**Task goal**
Tally the lines holding the word "part" and state the count by itself.

**Supplied data**
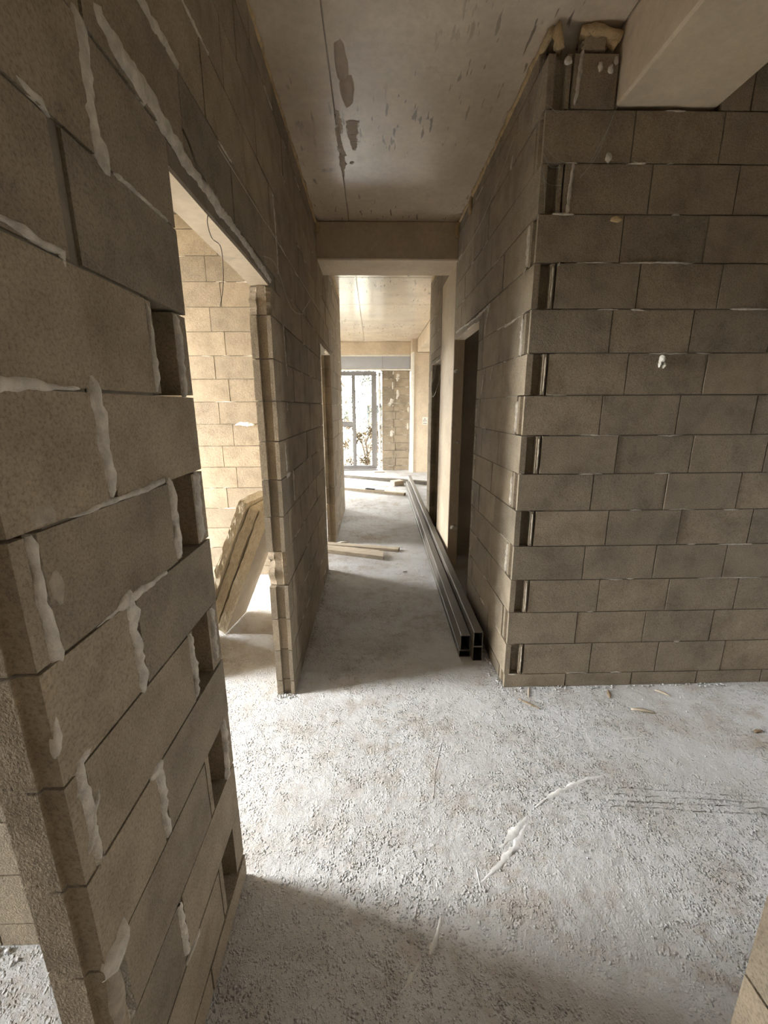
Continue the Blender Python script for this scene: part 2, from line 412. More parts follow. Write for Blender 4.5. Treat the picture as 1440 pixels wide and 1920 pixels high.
# ---- left corridor wall (near pier, lintel, corridor part, second opening, far part)
def ZL(k): return 0.0 if k < 0 else .093 + .1965 * k
def ZR(k): return 0.0 if k < 0 else .0877 + .2 * k
BEAM0, BEAM1, BEAMZ = 4.15, 4.615, 2.893
D1 = (1.18, 2.154); D2 = (4.12, 5.02)
wl_core = [((XL - .094, .60, 0), (XL - .006, .972, 2.2)), ((XL - .094, .60, 2.25), (XL - .006, BEAM0, 3.15)), ((XL - .094, 2.19, 0), (XL - .006, 4.08, 2.25)),
           ((XL - .094, BEAM0, 2.2), (XL - .006, BEAM1, BEAMZ)), ((XL - .094, BEAM1, 2.2), (XL - .006, 6.74, 3.15)), ((XL - .094, 5.06, 0), (XL - .006, 6.74, 2.25))]
wall_left = structure(boxes('wall_left', wl_core, M_core))
FL = ('y', XL, -1); PL = ('x', XL, 1)
holesL = [(D1[0], D1[1], 0, 2.19), (1.18, 2.30, 2.19, 2.255), (D2[0], D2[1], 0, 2.2), (4.0, 5.14, 2.2, 2.255), (BEAM0 - .01, BEAM1 + .01, BEAMZ, 4)]
rows = []; nearrows = []
for k in range(-1, 15):
    z0, z1 = ZL(k), ZL(k + 1)
    near = (.03, .07, .019, -.009)
    if k == -1: segs = [(.53, .86), (.86, 1.18)]
    elif k == 10: segs = [(.53, .87), (.89, 1.18)]
    elif k > 10: segs = []
    elif k % 2 == 0: segs = [(.53, .562), (.578, .98)]
    else: segs = [(.53, .760), (.781, 1.18)]
    if k < 11:
        for sg in segs:
            if sg[0] == .53: nearrows.append((z0, z1, [sg]))
        segs = [sg for sg in segs if sg[0] != .53]
    rows.append((z0, z1, segs))
    st = 2.49 if k % 2 else 2.28
    if k < 11: rows.append((z0, z1, bond(2.154, D2[0], st) + bond(D2[1], 6.79, st)))
    if k == 10: rows.append((z0, z1, bond(4.12, 5.02, st)))
    if k >= 11: rows.append((z0, z1, bond(.53, 6.79, st - 2.8)))
rows.append((ZL(15), 3.185, bond(.53, 6.79, .49)))
lay(wall_left, FL, [r for r in rows if not (abs(r[0] - ZL(10)) < .01 and r[2] and r[2][0][0] == 2.154)], .1, M_block, holesL)
lay(wall_left, FL, nearrows, .1, M_block, holesL, near)
z0, z1 = ZL(10), ZL(11)
put_block(wall_left, FL, 2.154, 2.42, z0, 2.19, .1, M_block, None, 3.3)
for a, b, c, d in cut(bond(2.42, D2[0], 2.68) + bond(D2[1], 6.79, 2.68), holesL, z0, z1): put_block(wall_left, FL, a, b, c, d, .1, M_block)
lay(wall_left, FL, [(2.19, 2.255, [(2.30, 2.42)])], .1, M_block)
# replace the battered block three courses up the pier
for o in [o for o in wall_left.children if o.name.startswith('block') and abs(o.location.y - 2.157) < .006 and abs(o.location.z - ZL(3) - .003) < .01]:
    bpy.data.objects.remove(o)
put_block(wall_left, FL, 2.154, 2.49, ZL(3), ZL(4), .1, M_block, None, 8.1)
def SL(pts, wd, h=.0045, **k): return smear(wall_left, PL, pts, [q * 1.12 for q in wd], h, **k)
SL([(.874, 2.27), (.882, 2.2), (.878, 2.135), (.879, 2.098), (.890, 2.062), (.91, 2.045)], [.03, .036, .036, .036, .04, .03])
SL([(.93, 2.31), (.978, 2.295), (1.014, 2.287), (1.086, 2.287), (1.136, 2.281), (1.19, 2.272), (1.241, 2.258), (1.359, 2.250), (1.569, 2.240), (1.804, 2.235), (2.033, 2.22), (2.10, 2.225), (2.2, 2.205)], [.03, .04, .045, .05, .045, .045, .04, .032, .03, .026, .03, .03, .01], .008)
SL([(1.10, 2.462), (1.167, 2.457), (1.236, 2.465), (1.30, 2.455)], [.02, .03, .024, .01])
SL([(.698, 2.073), (.719, 2.068), (.747, 2.067), (.765, 2.057)], [.008, .016, .012, .004])
SL([(.60, 1.872), (.638, 1.875), (.668, 1.874), (.7, 1.869), (.738, 1.868), (.742, 1.85)], [.008, .008, .014, .012, .012, .004])
SL([(.923, 2.058), (.99, 2.060), (1.076, 2.060), (1.139, 2.060)], [.012, .006, .006, .004])
SL([(.555, 1.667), (.601, 1.669), (.633, 1.669), (.68, 1.667), (.73, 1.667)], [.022, .022, .018, .008, .006])
SL([(.762, 1.69), (.764, 1.641), (.766, 1.578), (.766, 1.521), (.768, 1.478)], [.022, .034, .032, .028, .026], .007, jit=.2)
SL([(1.117, 1.855), (1.121, 1.795), (1.121, 1.72), (1.117, 1.66)], [.015, .02, .022, .016], .008)
SL([(.988, 1.85), (.987, 1.778), (.986, 1.70), (.985, 1.67)], [.008, .012, .018, .018])
SL([(.968, 1.478), (.873, 1.472), (.814, 1.471), (.748, 1.473), (.702, 1.470), (.651, 1.471)], [.012, .014, .01, .012, .010, .006])
dab(wall_left, PL, .600, 1.487, .032, .018, .002, M_mortar2)
SL([(.571, 1.465), (.570, 1.422), (.569, 1.374), (.570, 1.324), (.573, 1.286), (.580, 1.262)], [.018, .02, .02, .022, .02, .024])
dab(wall_left, PL, .60, 1.375, .018, .034, .0015, M_mortar2)
SL([(.984, 1.479), (.985, 1.421), (.988, 1.34), (.986, 1.28)], [.012, .018, .03, .022], .008)
SL([(1.135, 1.47), (1.13, 1.393), (1.128, 1.306), (1.12, 1.278)], [.02, .025, .014, .02], .008)
SL([(.92, 1.273), (.851, 1.273), (.809, 1.275), (.77, 1.273)], [.006, .012, .018, .02])
SL([(.725, 1.274), (.762, 1.278), (.770, 1.244), (.764, 1.208), (.766, 1.155), (.768, 1.10), (.768, 1.068)], [.018, .034, .032, .03, .026, .026, .022], .007)
SL([(.985, 1.076), (.986, 1.006), (.988, .935), (.985, .89)], [.012, .018, .02, .012], .008)
SL([(1.132, 1.074), (1.130, .999), (1.125, .905)], [.018, .016, .01], .008)
SL([(.60, 1.088), (.572, 1.083), (.568, 1.038), (.569, .985), (.571, .923), (.576, .882)], [.012, .022, .024, .024, .02, .012])
SL([(.735, .880), (.772, .872), (.770, .814), (.768, .762), (.766, .690)], [.014, .030, .028, .026, .018], .007)
SL([(1.128, .70), (1.126, .625), (1.122, .526), (1.11, .49)], [.02, .018, .018, .02], .009)
SL([(.769, .475), (.768, .419), (.769, .345), (.770, .31)], [.02, .022, .022, .014])
SL([(.835, .288), (.787, .294), (.755, .293)], [.005, .01, .006])
SL([(.592, .716), (.576, .69), (.545, .68), (.525, .682)], [.012, .03, .05, .05], .012)
dab(wall_left, PL, .545, .60, .022, .08, .006, M_mortar2)
SL([(.600, 1.005), (.566, .955), (.553, .92)], [.006, .012, .01])
SL([(.548, 1.196), (.54, 1.16), (.535, 1.13)], [.01, .016, .01])
for pts, wd in (([(2.36, 2.643), (2.379, 2.514), (2.39, 2.378), (2.384, 2.289)], [.008, .016, .016, .01]), ([(2.44, 2.067), (2.455, 1.955), (2.472, 1.84), (2.49, 1.80)], [.014, .02, .012, .004]),
                ([(2.425, 1.665), (2.418, 1.61)], [.012, .01]), ([(2.300, 1.458), (2.304, 1.38), (2.31, 1.29)], [.01, .014, .018]), ([(2.486, 1.281), (2.483, 1.18), (2.482, 1.089)], [.012, .016, .014]),
                ([(2.30, 1.27), (2.36, 1.274), (2.42, 1.275)], [.03, .02, .008])): SL(pts, wd)
bed_smears(wall_left, PL, [ZL(k) for k in range(0, 16)], .55, 6.7, [(1.0, 2.3, 0, 2.26), (.97, 1.2, 0, 4), D2 + (0, 2.3), (BEAM0, BEAM1, 2.8, 4)], .3, None, 4)
for y0, y1, sd in ((.53, 1.9, 1), (1.95, BEAM0 - .02, 2), (BEAM1 + .02, 6.6, 5)):
    foam_run(wall_left, [(XL - .008, y0, 3.176), (XL - .004, (y0 + y1) / 2, 3.172), (XL - .006, y1, 3.174)], .017, sd)
foam_run(wall_left, [(XL + .005, BEAM0 - .03, 3.18), (XL + .015, BEAM0 - .02, 3.14), (XL + .01, BEAM0 - .02, 3.10)], .022, 9)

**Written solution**
2